My hips have lied. Like…a lot.
I need to be drunk looking in the passport picture because I’ll certainly be drunk when I’m traveling.
The FBI’s terrorist hotline is not a place to chat with hot terrorists. I know that now.
You can tell a lot about a person based on what they use as a gender-neutral singular pronoun.
1yo: Jesus Jesus Jesus!
Me: OMG are you saying Jesus!?
1yo: Jesus!
Me:Oh my God….
1yo: Jesus!
Me: she’s…. a prophet!
1yo: Jesus!!
Me: Show me! Where is Jesus!
1yo:*points* Jesus!!
Me: cheez-its??… cheez-its! You want cheez-its?
1yo: yes! Jesus.
I would never be comfortable delivering a baby. I can’t even remove an avocado pit without dropping it.
me: *summoning the hotdog demon by nailing a shitload of hotdogs to the wall in the shape of a pentagram*
hotdog demon: *sigh* not you again
A tired woman is a mean woman.
Don’t wake her up from a sound sleep because you can’t find the ketchup.
There should be an app in which you enter how many rolls of toilet paper you have left and it calculates how much food you can eat.
Gas prices are so high I’m riding my Roomba to work
My pantry includes 12 different open bags of potato chips and 7 open boxes of Fruity Pebbles and 200,000 Walmart plastic bags.
People Magazine sounds like something aliens pretending to be humans would call their magazine.
Leia: *gasps* Chewbacca, you’re naked!
Chewbacca: *hastily puts back on his bandoleer*
My problem with the 15 minute city is what are you supposed to do with the rest of the day?

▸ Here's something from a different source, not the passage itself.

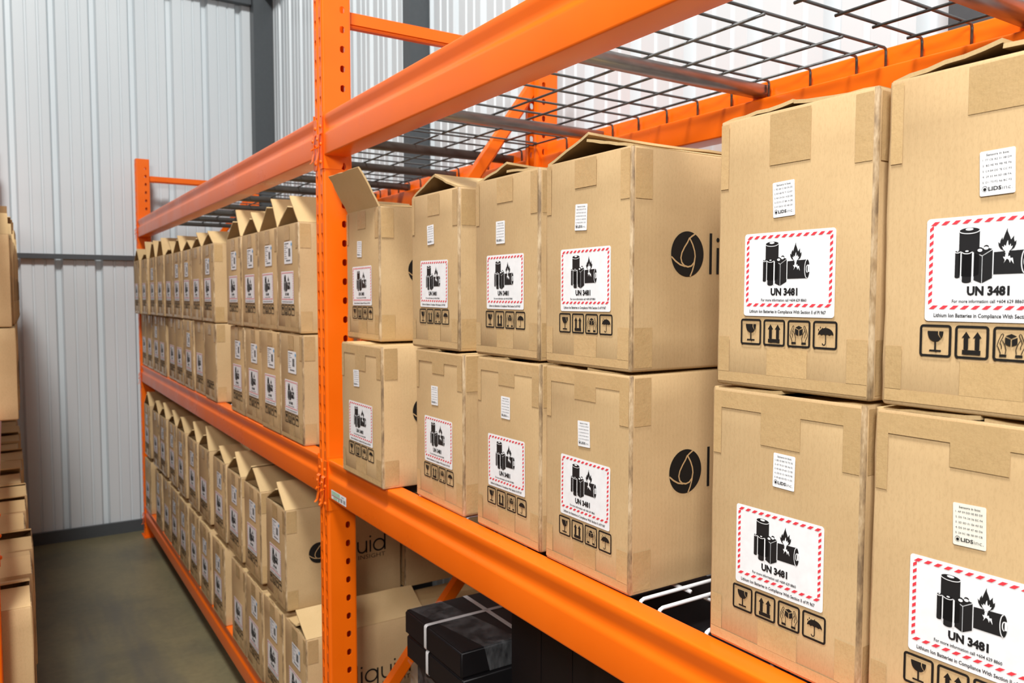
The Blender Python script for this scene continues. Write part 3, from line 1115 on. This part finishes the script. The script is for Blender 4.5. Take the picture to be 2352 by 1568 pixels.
# ---------------------------------------------------------------- cartons
def carton_body(seed, w=BOX_W, d=BOX_D, h=BOX_H):
    """open-topped corrugated tray with softened, slightly dented corners; origin at base centre"""
    rnd = random.Random(seed)
    r = 0.0045
    def ring(z, inset, rr, jit):
        pts = []
        hx, hy = d / 2 - inset, w / 2 - inset
        for cx, cy, a in ((1, 1, 0), (-1, 1, 90), (-1, -1, 180), (1, -1, 270)):
            for k in range(4):
                t = math.radians(a + 90 * k / 3)
                jx = rnd.uniform(-1, 0) * jit
                pts.append((cx * (hx - rr) + rr * math.cos(t) + cx * jx, cy * (hy - rr) + rr * math.sin(t) + cy * jx, z))
        return pts
    levels = [(0.0, 0.004, 0.003, 0.0012), (0.0012, 0.0014, 0.004, 0.0010), (0.005, 0.0, r, 0.0006)]
    nz = 7
    for i in range(1, nz):
        levels.append((0.005 + (h - 0.008) * i / nz, 0.0, r, 0.0010))
    levels += [(h - 0.003, 0.0, r, 0.0014), (h - rnd.uniform(0, 0.0008), 0.0010, 0.004, 0.0014)]
    th = 0.0045
    vs, fs, mi = [], [], []
    n = 16
    for (z, ins, rr, j) in levels:
        vs += ring(z, ins, rr, j)
    no = len(levels)
    inner = [(h - 0.0006, th), (h - 0.16, th + 0.0005)]
    for (z, ins) in inner:
        vs += ring(z, ins, 0.002, 0.0)
    tot = no + len(inner)
    for i in range(tot - 1):
        for k in range(n):
            a, b = i * n + k, i * n + (k + 1) % n
            fs.append((a, b, b + n, a + n))
            worn = (8 <= k <= 10 and i >= 1) or i == no - 1
            mi.append(1 if i >= no else 2 if worn else 0)
    fs.append(tuple(range(n - 1, -1, -1)))
    mi.append(0)
    fs.append(tuple((tot - 1) * n + k for k in range(n)))
    mi.append(1)
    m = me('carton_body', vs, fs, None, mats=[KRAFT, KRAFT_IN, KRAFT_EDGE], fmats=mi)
    return auto_smooth(m, 40)
BODIES = [carton_body(s) for s in (1, 2, 3, 4)]

def flap_mesh(seed, length, width, curl):
    """flap hinged on its local y axis... lies along +x from the hinge, width along y, thickness below"""
    rnd = random.Random(seed)
    nx, ny, t = 6, 6, 0.0042
    top, bot = [], []
    for i in range(nx + 1):
        for j in range(ny + 1):
            u = i / nx
            yy = -width / 2 + width * j / ny
            x_ = length * u
            if i == nx:
                x_ += rnd.uniform(-0.002, 0.0015)
            z_ = curl * u * u + 0.0015 * math.sin(3 * j / ny + seed) * u + (rnd.uniform(-0.0012, 0.0012) if 0 < i else 0)
            top.append((x_, yy, z_))
            bot.append((x_, yy, z_ - t))
    N = len(top)
    vs = top + bot
    fs, mi = [], []
    s = ny + 1
    for i in range(nx):
        for j in range(ny):
            a = i * s + j
            fs.append((a, a + s, a + s + 1, a + 1)); mi.append(0)
            fs.append((N + a, N + a + 1, N + a + s + 1, N + a + s)); mi.append(1)
    edge = [i * s for i in range(nx)] + [nx * s + j for j in range(ny)] + [i * s + ny for i in range(nx, 0, -1)] + [j for j in range(ny, 0, -1)]
    for k in range(len(edge)):
        a, b = edge[k], edge[(k + 1) % len(edge)]
        fs.append((a, a + N, b + N, b)); mi.append(0)
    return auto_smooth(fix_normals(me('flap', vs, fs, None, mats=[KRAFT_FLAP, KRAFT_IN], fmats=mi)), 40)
LONG_FLAPS = [flap_mesh(s, 0.104, BOX_D - 0.008, c) for s, c in ((1, 0.002), (2, -0.003), (3, 0.004))]
TENT_FLAPS = [flap_mesh(s, 0.116, BOX_D - 0.006, c) for s, c in ((4, -0.010), (5, -0.004), (6, 0.006))]
MID_FLAPS = [flap_mesh(s, 0.1095, BOX_D - 0.006, c) for s, c in ((14, -0.003), (15, -0.001), (16, 0.002))]
END_FLAPS = [flap_mesh(s, 0.104, BOX_W - 0.012, c) for s, c in ((7, 0.003), (8, -0.002))]

def tape_front(name, u0, u1, v0, v1):
    f = Flat()
    n = 4
    pts = [(u0, v0), (u1, v0), (u1, v1), (u0, v1)]
    f.poly(pts)
    return f.mesh(name, [TAPE], to_front(E_TAPE))
def tape_side(name, u0, u1, v0, v1):
    f = Flat()
    f.rect(u0, v0, u1, v1)
    return f.mesh(name, [TAPE], to_side(E_TAPE))
hw, hd = BOX_W / 2 - 0.005, BOX_D / 2
H_ = BOX_H - 0.004
TAPES_F = {
    'top': tape_front('tape', -0.028, 0.027, H_ - 0.058, H_),
    'top_short': tape_front('tape', -0.027, 0.026, H_ - 0.043, H_),
    'bottom': tape_front('tape', -0.027, 0.028, 0.017, 0.049),
    'band': tape_front('tape', -hw, hw, 0.005, 0.0168),
    'band_top': tape_front('tape', -hw, hw, H_ - 0.020, H_ + 0.0005),
    'cbl': tape_front('tape', -hw, -hw + 0.017, 0.0172, 0.060),
    'cbr': tape_front('tape', hw - 0.024, hw, 0.0172, 0.064),
    'ctl': tape_front('tape', -hw, -hw + 0.012, H_ - 0.078, H_),
    'ctr': tape_front('tape', hw - 0.020, hw, H_ - 0.070, H_),
}
TAPES_S = {
    'sb': tape_side('tape', 0.006, 0.040, 0.006, 0.064),
    'st': tape_side('tape', 0.006, 0.038, H_ - 0.070, H_),
}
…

Why be content with those 3 little words when you can have 6.
“Your parcel is out for delivery.”
If i’m in the mood for some jazz i just throw an orchestra down the stairs
Who called it Soylent Green and not Humanwich?
Brazone : when a woman wants you to always support her, but gets rid of you the moment she is home and comfortable.
“Barista” is Italian for BA in liberal arts.
daughter: daddy! daddy! did you see how high i jumped?
me [eyes closed, blind folded, 3000 leagues under the sea in a deprivation chamber]: yes, wow that was so amazing!!!!
FRIEND: Women want guys who take charge
ME: ok
[later]
WAITER: [to date] Ready to-
ME: [shoves waiter and grabs notepad] Ready to order?
If you don’t open your mouth while putting on mascara, you die.
me: how much gas do i have?
car: empty.
me: ok but HOW empty?
dream blunt rotation
GOOD COP: cover me!
DAD COP: *tucks him in* snug as a bug
“Sexy role play.. I’ll be a dentist.”
“I’m here for my appointment”
“Did you book in with Karen first?”
“No?”
“Please leave, I’m very busy.”
Interviewer: [extends arm] hello
Me: [extends arm but hand is stuck in a Pringles can] hello
“you smell good” yeah bro i’ve had a nose my whole life
I was wondering how lightning worked, then it struck me.